Concurrent with the exploration of the cultural, political and human meaning of cloth, Lia
has explored the technology of cloth making, and in particular the jacquard process and
its application to contemporary art. She received an NEA grant in 1981 to study historic
examples of Jacquard weaving in France and England. Since that time she has
participated in a number of artist-residencies and jacquard projects which have ranged
from the re-creation of old silk techniques at Lisio's in Florence, Italy, to state-of-the-art
computer Jacquard technology in Germany. This technology allows for potentially infinite
complexity, detail and scale of image, an image that is actually part of and embedded in
the physical structure of cloth itself. Each thread can now be operated independently and
immediately without the use of punch cards.

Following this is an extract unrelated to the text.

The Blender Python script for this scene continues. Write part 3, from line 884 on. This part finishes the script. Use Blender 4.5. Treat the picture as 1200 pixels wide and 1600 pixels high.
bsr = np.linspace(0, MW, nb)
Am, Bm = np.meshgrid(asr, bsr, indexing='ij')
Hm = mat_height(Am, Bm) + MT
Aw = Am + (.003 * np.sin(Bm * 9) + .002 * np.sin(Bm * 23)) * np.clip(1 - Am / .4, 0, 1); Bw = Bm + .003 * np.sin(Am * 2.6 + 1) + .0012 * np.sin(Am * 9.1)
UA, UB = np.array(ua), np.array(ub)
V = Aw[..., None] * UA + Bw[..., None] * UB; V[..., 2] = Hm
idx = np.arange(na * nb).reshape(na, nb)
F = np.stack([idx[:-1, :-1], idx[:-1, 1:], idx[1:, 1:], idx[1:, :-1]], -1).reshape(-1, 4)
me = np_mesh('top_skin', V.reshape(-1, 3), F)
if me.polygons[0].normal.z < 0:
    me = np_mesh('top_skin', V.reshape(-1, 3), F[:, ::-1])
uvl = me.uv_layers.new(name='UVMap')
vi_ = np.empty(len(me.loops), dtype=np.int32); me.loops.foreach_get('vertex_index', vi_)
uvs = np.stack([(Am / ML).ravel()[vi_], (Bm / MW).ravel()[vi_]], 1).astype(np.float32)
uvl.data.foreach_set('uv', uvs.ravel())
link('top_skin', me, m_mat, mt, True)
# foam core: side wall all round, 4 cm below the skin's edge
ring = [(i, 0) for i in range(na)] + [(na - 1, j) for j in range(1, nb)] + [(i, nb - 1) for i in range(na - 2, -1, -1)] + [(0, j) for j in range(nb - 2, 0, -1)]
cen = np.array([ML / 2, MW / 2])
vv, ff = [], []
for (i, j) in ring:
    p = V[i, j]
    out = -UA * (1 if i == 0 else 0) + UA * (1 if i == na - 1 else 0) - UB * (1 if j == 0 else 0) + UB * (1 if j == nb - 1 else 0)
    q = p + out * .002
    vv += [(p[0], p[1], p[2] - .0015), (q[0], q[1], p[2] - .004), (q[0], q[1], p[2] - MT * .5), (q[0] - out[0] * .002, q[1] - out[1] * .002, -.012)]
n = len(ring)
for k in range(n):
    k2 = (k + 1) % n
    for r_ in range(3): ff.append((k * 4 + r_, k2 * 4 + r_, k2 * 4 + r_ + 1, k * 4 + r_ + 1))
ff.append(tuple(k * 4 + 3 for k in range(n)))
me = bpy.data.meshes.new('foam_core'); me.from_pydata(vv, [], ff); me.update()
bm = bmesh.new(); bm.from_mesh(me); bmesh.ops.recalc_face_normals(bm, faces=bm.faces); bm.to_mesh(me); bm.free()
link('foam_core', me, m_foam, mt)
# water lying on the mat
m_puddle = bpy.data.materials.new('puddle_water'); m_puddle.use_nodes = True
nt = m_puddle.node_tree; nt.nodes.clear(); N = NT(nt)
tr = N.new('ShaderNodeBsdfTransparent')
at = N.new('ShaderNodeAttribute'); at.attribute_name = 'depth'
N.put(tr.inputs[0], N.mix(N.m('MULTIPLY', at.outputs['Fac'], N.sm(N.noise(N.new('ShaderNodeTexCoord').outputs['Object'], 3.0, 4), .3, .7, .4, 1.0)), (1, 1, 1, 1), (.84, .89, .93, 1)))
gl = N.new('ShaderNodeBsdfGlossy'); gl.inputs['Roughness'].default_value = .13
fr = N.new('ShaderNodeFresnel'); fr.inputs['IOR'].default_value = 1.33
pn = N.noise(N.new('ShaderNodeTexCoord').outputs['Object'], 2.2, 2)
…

This technological development allows the
artist ultimate flexibility, immediacy and control of the imagery in the creation of cloth.
The pieces in her most recent series Presence/Absence are woven by hand on TC-l Loom
from Norway. Many of the hand and portrait images are self-studies using video capture
and emphasizing the rough quality of the particles forming the image. The images are
translated pixel by pixel into a weave structure that resembles a damask tablecloth. Much
of the work is light and physically draped. The subsequent distortion of the images gives
them a sense of being a live and emphasizes the immediacy of touch. Sometimes they
seem like old photographs that have captured a fleeting instant of a sensual experience.